Nato a Chieti nel 1952, doppia nazionalità italiana e canadese, ha due figli. Dopo la morte del padre, si trasferisce con la famiglia a Toronto all'età di 14 anni. Studia filosofia, economia aziendale e giurisprudenza. Metodo non solo nello studio. Un giorno racconta di avere 30 pullover e paia di pantaloni identici in ciascuna delle sue case nel Michigan, Torino, Italia e in uno chalet fuori Zurigo. Gli piace anche mettersi al volante di auto veloci.
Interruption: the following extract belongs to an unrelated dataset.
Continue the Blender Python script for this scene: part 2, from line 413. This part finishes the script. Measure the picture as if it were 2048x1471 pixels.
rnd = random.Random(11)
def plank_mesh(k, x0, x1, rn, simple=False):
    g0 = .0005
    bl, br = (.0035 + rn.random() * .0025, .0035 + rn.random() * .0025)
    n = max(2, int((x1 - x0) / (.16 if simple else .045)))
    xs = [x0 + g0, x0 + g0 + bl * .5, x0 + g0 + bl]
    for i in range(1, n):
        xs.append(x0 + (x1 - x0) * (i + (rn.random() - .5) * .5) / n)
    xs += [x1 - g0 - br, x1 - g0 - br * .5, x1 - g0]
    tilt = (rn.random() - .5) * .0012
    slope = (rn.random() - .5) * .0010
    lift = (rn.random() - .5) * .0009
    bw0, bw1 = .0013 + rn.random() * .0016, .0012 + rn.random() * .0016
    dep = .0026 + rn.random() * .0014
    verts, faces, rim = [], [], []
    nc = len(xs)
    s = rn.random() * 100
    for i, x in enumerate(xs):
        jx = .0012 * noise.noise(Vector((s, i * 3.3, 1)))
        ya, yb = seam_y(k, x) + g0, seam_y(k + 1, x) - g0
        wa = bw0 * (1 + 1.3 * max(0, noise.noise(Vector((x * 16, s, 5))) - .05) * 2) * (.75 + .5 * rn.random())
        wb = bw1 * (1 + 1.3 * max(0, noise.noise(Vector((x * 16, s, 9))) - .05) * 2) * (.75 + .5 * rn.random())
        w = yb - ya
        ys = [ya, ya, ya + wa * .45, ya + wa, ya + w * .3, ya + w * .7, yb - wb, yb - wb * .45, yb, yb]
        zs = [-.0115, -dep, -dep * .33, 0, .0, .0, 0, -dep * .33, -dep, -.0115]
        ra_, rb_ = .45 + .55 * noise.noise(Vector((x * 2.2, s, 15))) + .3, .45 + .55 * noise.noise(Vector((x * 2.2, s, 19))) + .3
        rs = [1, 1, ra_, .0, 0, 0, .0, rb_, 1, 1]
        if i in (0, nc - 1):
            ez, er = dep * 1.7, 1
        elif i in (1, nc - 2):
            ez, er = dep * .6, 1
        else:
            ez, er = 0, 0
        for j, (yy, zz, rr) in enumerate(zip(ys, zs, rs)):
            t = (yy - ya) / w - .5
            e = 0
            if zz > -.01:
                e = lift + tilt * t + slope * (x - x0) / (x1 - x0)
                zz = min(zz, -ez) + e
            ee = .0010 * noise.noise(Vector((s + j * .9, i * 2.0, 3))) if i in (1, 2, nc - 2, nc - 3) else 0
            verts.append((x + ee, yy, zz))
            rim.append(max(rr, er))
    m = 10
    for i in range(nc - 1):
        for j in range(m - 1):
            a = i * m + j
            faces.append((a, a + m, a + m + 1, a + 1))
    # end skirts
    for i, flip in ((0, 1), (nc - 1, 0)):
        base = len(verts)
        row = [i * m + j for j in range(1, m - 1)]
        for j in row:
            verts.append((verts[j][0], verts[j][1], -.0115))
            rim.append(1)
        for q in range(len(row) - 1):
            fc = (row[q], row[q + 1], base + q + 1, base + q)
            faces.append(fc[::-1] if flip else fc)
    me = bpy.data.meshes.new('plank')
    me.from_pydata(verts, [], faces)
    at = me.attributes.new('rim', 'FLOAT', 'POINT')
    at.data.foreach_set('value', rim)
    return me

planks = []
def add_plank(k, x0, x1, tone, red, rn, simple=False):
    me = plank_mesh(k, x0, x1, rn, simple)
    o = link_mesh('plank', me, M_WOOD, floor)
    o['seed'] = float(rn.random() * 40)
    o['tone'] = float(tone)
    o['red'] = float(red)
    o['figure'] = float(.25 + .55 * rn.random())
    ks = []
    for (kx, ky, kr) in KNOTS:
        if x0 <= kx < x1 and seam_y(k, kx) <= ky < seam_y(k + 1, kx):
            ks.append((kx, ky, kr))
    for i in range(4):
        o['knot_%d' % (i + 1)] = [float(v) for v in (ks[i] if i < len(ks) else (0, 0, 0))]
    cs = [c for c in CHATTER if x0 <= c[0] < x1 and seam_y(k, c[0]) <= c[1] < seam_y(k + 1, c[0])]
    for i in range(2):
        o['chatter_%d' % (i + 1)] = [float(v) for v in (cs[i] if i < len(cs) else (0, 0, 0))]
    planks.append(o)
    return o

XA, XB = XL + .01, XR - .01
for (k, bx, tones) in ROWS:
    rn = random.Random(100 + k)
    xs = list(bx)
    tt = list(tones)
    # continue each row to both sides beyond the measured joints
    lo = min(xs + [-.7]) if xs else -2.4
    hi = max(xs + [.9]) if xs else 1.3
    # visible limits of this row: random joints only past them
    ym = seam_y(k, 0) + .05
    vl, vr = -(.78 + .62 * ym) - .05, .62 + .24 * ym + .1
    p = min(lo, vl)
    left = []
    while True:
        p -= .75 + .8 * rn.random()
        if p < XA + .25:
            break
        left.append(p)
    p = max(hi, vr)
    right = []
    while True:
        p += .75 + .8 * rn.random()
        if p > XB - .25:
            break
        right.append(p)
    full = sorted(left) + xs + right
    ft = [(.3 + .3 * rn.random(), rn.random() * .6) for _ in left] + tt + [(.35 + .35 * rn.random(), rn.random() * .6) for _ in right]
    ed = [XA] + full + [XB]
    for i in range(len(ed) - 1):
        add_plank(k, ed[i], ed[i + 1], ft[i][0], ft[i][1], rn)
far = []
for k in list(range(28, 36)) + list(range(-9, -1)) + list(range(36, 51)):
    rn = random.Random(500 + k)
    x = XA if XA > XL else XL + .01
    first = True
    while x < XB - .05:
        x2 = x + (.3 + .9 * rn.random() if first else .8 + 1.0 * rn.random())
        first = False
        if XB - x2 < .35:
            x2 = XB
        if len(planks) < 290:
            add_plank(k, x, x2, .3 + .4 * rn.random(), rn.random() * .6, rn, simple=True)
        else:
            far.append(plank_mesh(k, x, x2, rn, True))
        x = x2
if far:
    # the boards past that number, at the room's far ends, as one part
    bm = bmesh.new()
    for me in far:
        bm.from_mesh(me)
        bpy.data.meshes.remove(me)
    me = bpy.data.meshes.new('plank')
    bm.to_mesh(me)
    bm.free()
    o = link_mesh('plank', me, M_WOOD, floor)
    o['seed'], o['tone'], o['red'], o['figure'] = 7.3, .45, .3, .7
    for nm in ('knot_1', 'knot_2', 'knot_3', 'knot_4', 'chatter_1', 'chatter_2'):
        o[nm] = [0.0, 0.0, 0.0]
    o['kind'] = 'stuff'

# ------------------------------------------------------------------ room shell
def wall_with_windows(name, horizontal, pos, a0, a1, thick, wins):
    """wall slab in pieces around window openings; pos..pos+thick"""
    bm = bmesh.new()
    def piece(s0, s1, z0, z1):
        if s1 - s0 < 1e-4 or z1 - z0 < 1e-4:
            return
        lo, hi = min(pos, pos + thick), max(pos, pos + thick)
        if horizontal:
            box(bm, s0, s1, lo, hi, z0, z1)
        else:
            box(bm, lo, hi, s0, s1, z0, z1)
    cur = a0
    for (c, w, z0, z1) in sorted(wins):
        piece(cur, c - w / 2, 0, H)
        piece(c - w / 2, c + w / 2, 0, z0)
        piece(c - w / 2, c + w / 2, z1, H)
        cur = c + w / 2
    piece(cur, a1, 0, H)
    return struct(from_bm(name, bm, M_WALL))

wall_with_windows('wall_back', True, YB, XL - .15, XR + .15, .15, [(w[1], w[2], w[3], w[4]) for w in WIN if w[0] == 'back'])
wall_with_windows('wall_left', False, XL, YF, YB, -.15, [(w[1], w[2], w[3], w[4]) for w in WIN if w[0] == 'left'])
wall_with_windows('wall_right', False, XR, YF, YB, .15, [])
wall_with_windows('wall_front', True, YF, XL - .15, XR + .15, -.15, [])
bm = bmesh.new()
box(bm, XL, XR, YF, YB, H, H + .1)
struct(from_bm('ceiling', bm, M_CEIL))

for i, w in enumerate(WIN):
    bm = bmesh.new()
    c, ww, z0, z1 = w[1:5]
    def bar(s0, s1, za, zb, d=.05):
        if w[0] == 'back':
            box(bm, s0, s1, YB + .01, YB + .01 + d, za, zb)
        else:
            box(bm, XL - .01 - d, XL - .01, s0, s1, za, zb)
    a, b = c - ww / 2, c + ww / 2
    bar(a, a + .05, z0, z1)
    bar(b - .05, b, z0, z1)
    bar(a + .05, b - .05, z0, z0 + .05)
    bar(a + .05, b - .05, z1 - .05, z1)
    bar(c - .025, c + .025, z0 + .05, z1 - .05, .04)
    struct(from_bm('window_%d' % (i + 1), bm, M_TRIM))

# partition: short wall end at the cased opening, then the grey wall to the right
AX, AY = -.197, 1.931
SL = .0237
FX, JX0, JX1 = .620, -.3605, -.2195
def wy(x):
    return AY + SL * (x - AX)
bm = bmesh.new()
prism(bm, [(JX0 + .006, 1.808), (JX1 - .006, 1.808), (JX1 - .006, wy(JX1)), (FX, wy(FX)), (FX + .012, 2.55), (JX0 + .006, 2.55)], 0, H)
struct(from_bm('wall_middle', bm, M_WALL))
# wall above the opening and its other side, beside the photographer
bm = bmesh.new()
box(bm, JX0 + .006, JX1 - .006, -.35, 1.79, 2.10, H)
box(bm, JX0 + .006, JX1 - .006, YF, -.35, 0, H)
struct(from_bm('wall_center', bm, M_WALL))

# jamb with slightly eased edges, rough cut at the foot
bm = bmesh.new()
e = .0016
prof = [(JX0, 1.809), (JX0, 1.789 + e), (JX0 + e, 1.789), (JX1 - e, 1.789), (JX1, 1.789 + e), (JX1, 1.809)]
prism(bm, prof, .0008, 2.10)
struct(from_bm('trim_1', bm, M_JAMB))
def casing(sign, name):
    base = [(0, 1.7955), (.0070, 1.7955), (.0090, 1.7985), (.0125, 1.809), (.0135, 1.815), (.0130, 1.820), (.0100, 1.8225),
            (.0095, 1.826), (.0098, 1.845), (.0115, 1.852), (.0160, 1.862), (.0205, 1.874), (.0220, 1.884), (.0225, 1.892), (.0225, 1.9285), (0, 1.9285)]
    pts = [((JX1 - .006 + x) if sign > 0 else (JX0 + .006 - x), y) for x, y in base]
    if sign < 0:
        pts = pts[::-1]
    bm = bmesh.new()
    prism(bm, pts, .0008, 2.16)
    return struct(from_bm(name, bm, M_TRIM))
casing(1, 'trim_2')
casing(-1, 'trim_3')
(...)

Nel 2007 è uscito incolume da un incidente su un'autostrada svizzera mentre era alla guida di una Ferrari 599 GTB.
Marchionne diventa ceo della Fiat nel 2004, alla morte di Umberto Agnelli, al posto di Giuseppe Morchio. L'azienda, allora, è vicina al fallimento. Il bilancio 2003 presenta un rosso di 2 miliardi di euro e una perdita operativa di 500 milioni. I primi passi di Marchionne sono lo scioglimento della joint venture con General Motors da cui ottiene 2 mld di dollari di “risarcimento”, mentre non va a buon fine il tentativo di rilevare la tedesca Opel.
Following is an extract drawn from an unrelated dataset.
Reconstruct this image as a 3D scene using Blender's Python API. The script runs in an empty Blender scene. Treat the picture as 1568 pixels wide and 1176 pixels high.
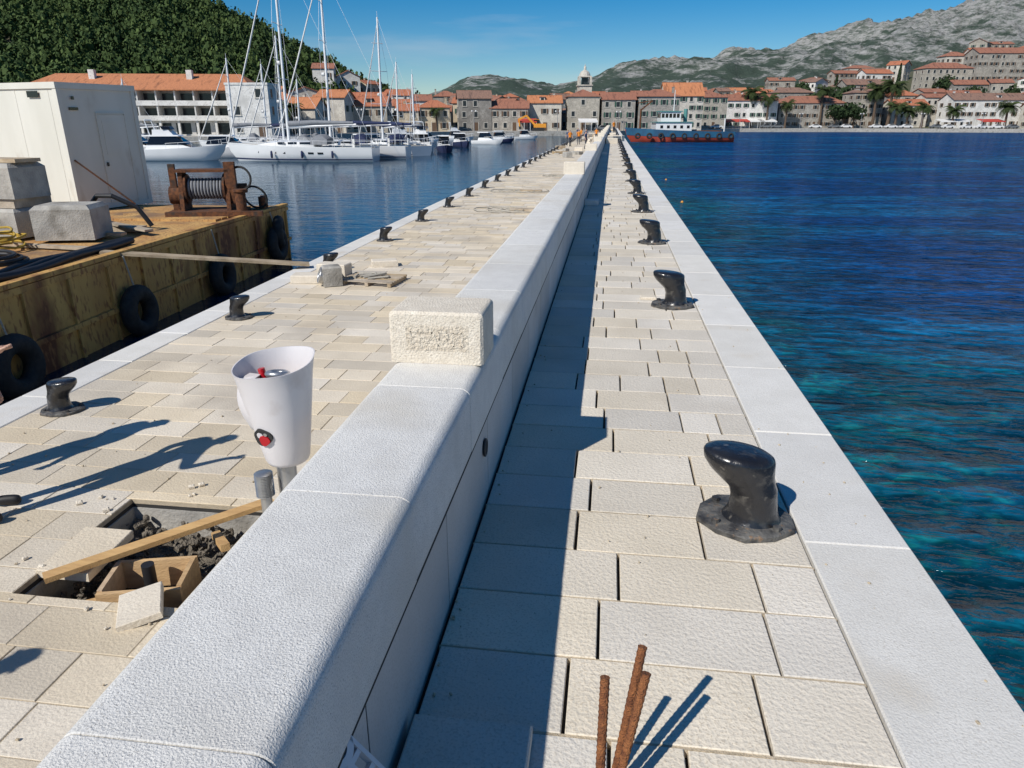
import bpy, math, random
import numpy as np
from mathutils import Vector, Matrix, noise
R = random.Random(11)
sc = bpy.context.scene
COL = sc.collection

# ------------------------------------------------------------------ materials
def mat(name, c1, c2=None, scale=4.0, rough=.7, metal=0., bump=0., bscale=60., rnd=0., contrast=(.35,.65),
        speck=None, sscale=90., sthr=.12, stretch=(1,1,1), coat=0., bdist=.02, spec=.5, c3=None, s3=.7, t3=(.55,.7), grain=None, gscale=200., stain=None, sts=.35, stt=(.56,.72)):
    m = bpy.data.materials.new(name); m.use_nodes = True
    nt = m.node_tree; N = nt.nodes; L = nt.links
    b = N['Principled BSDF']
    b.inputs['Roughness'].default_value = rough
    b.inputs['Metallic'].default_value = metal
    b.inputs['Specular IOR Level'].default_value = spec
    if coat: b.inputs['Coat Weight'].default_value = coat; b.inputs['Coat Roughness'].default_value = .12
    tc = N.new('ShaderNodeTexCoord'); mp = N.new('ShaderNodeMapping'); mp.inputs['Scale'].default_value = stretch
    L.new(tc.outputs['Object'], mp.inputs['Vector'])
    def nz(s, d=3):
        n = N.new('ShaderNodeTexNoise'); n.inputs['Scale'].default_value = s; n.inputs['Detail'].default_value = d
        L.new(mp.outputs[0], n.inputs['Vector']); return n
    def ramp(sock, a, c):
        r = N.new('ShaderNodeMapRange'); r.inputs['From Min'].default_value = a; r.inputs['From Max'].default_value = c
        L.new(sock, r.inputs['Value']); return r.outputs[0]
    def mix(fac, a, c, bt='MIX'):
        x = N.new('ShaderNodeMix'); x.data_type = 'RGBA'; x.blend_type = bt
        if isinstance(fac, (int, float)): x.inputs[0].default_value = fac
        else: L.new(fac, x.inputs[0])
        for i, v in ((6, a), (7, c)):
            if isinstance(v, tuple): x.inputs[i].default_value = (*v[:3], 1)
            else: L.new(v, x.inputs[i])
        return x.outputs[2]
    col = mix(ramp(nz(scale).outputs['Fac'], *contrast), c1, c2 if c2 else tuple(v*.82 for v in c1))
    if c3: col = mix(ramp(nz(s3, 6).outputs['Fac'], *t3), col, c3)
    if grain: col = mix(ramp(nz(gscale, 2).outputs['Fac'], .52, .66), col, grain)
    if speck:
        v = N.new('ShaderNodeTexVoronoi'); v.inputs['Scale'].default_value = sscale; L.new(mp.outputs[0], v.inputs['Vector'])
        f = ramp(v.outputs['Distance'], sthr, sthr*.4)
        f2 = ramp(nz(sscale*.3, 2).outputs['Fac'], .45, .6)
        mm = N.new('ShaderNodeMath'); mm.operation = 'MULTIPLY'; L.new(f, mm.inputs[0]); L.new(f2, mm.inputs[1])
        col = mix(mm.outputs[0], col, speck)
    if rnd:
        at = N.new('ShaderNodeAttribute'); at.attribute_name = 'rnd'
        r = N.new('ShaderNodeMapRange'); r.inputs['To Min'].default_value = 1-rnd; r.inputs['To Max'].default_value = 1+rnd*.6
        L.new(at.outputs['Fac'], r.inputs['Value'])
        m1 = N.new('ShaderNodeMath'); m1.operation='MULTIPLY'; m1.inputs[1].default_value=7.31; L.new(at.outputs['Fac'],m1.inputs[0])
        m2 = N.new('ShaderNodeMath'); m2.operation='FRACT'; L.new(m1.outputs[0],m2.inputs[0])
        r2 = N.new('ShaderNodeMapRange'); r2.inputs['To Min'].default_value=.72; r2.inputs['To Max'].default_value=1.25; L.new(m2.outputs[0],r2.inputs['Value'])
        hs = N.new('ShaderNodeHueSaturation'); L.new(col, hs.inputs['Color']); L.new(r.outputs[0], hs.inputs['Value']); L.new(r2.outputs[0], hs.inputs['Saturation'])
        col = hs.outputs[0]
    if stain: col = mix(ramp(nz(sts, 8).outputs['Fac'], *stt), col, stain)
    L.new(col, b.inputs['Base Color'])
    if bump:
        bp = N.new('ShaderNodeBump'); bp.inputs['Strength'].default_value = bump; bp.inputs['Distance'].default_value = bdist
        n2 = nz(bscale, 4); L.new(n2.outputs['Fac'], bp.inputs['Height']); L.new(bp.outputs[0], b.inputs['Normal'])
    return m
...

Poi l'acquisto di Chrysler nel 2009, che consente al gruppo di piazzarsi al settimo posto tra i costruttori mondiali di auto. Marchionne porta a termine gli spin off di Cnh Industrial e Ferrari, operazioni che fanno crescere la capitalizzazione di FCA a 56 miliardi. Più recente il piano di rilancio dell'Alfa Romeo, la scelta di portare il Biscione in Formula 1 e la nascita del polo del lusso con Maserati.
L'ex amministratore delegato è stato anche l'uomo della linea dura nel campo delle relazioni industriali, con la disdetta nell'aprile del 2010 del contratto collettivo nazionale e l’uscita nel 2011 da Confindustria. Ma alla fine i numeri gli hanno dato ragione, riuscendo a trasformare la Fiat in un gruppo globale.